═════ Data lines

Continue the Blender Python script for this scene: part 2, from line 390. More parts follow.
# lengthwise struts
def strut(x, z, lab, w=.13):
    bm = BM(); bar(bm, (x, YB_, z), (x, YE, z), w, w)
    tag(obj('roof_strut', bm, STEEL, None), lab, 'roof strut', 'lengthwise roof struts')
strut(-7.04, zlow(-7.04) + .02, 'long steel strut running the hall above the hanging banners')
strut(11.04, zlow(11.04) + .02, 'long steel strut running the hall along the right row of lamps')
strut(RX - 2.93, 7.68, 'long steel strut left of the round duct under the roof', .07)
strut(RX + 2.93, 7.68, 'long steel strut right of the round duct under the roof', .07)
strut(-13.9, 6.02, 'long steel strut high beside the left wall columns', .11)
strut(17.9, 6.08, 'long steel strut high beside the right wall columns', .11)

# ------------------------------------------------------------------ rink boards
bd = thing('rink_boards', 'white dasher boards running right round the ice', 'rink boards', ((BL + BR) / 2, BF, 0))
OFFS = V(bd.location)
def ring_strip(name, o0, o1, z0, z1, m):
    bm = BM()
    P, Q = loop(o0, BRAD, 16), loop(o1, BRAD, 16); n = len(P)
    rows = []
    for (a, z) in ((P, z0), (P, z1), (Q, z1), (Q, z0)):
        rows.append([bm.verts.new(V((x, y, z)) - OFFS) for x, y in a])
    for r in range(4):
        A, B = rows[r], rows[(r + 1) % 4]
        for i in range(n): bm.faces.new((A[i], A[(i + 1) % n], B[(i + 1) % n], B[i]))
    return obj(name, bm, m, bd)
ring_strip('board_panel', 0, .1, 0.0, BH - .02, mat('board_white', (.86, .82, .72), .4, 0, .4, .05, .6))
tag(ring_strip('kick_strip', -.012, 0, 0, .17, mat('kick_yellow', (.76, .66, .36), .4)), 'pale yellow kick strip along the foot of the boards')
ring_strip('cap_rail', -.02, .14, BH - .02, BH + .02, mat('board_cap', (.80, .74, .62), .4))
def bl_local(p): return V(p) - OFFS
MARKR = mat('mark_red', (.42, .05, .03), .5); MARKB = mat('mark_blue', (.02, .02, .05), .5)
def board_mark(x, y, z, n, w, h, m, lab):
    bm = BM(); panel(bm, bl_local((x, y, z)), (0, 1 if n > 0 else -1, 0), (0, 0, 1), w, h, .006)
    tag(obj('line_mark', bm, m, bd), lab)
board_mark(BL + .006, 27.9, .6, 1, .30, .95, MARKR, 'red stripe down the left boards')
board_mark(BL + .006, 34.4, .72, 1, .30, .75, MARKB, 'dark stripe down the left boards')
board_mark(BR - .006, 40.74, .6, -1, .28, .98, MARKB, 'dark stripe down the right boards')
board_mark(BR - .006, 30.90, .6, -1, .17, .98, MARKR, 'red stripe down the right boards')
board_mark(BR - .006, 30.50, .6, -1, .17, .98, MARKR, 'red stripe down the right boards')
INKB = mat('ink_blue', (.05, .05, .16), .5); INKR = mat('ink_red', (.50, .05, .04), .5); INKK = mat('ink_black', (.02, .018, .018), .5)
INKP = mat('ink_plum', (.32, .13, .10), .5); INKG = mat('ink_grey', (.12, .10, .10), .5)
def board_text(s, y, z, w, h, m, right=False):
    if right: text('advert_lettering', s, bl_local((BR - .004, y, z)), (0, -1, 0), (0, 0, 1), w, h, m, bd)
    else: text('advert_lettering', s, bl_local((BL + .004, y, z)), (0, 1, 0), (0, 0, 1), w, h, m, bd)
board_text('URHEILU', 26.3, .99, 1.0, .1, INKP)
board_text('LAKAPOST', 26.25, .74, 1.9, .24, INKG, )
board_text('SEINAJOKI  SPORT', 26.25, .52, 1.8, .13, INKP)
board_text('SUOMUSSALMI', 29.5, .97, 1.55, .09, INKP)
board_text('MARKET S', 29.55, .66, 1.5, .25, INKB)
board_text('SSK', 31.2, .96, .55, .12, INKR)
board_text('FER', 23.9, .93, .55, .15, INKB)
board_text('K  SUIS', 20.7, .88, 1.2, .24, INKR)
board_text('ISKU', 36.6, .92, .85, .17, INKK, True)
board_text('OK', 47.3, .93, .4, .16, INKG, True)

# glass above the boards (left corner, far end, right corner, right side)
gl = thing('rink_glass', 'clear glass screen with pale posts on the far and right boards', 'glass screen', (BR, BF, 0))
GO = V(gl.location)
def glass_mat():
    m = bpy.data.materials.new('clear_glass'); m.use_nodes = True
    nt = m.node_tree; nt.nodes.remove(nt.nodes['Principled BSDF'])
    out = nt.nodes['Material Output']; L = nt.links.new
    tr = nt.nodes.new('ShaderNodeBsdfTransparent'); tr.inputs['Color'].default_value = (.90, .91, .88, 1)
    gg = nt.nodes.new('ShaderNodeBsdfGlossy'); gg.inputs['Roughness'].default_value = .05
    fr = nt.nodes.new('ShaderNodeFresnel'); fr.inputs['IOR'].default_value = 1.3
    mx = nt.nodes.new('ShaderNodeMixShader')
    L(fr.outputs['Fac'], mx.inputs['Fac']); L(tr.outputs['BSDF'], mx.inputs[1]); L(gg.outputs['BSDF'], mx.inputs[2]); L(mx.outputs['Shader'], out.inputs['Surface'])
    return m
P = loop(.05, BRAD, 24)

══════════

## Given task:
Only the lines from the beginning of the material to the line containing "strut(17.9, 6.08, 'long" should be echoed, verbatim and in full.

## Task solution:
Continue the Blender Python script for this scene: part 2, from line 390. More parts follow.
# lengthwise struts
def strut(x, z, lab, w=.13):
    bm = BM(); bar(bm, (x, YB_, z), (x, YE, z), w, w)
    tag(obj('roof_strut', bm, STEEL, None), lab, 'roof strut', 'lengthwise roof struts')
strut(-7.04, zlow(-7.04) + .02, 'long steel strut running the hall above the hanging banners')
strut(11.04, zlow(11.04) + .02, 'long steel strut running the hall along the right row of lamps')
strut(RX - 2.93, 7.68, 'long steel strut left of the round duct under the roof', .07)
strut(RX + 2.93, 7.68, 'long steel strut right of the round duct under the roof', .07)
strut(-13.9, 6.02, 'long steel strut high beside the left wall columns', .11)
strut(17.9, 6.08, 'long steel strut high beside the right wall columns', .11)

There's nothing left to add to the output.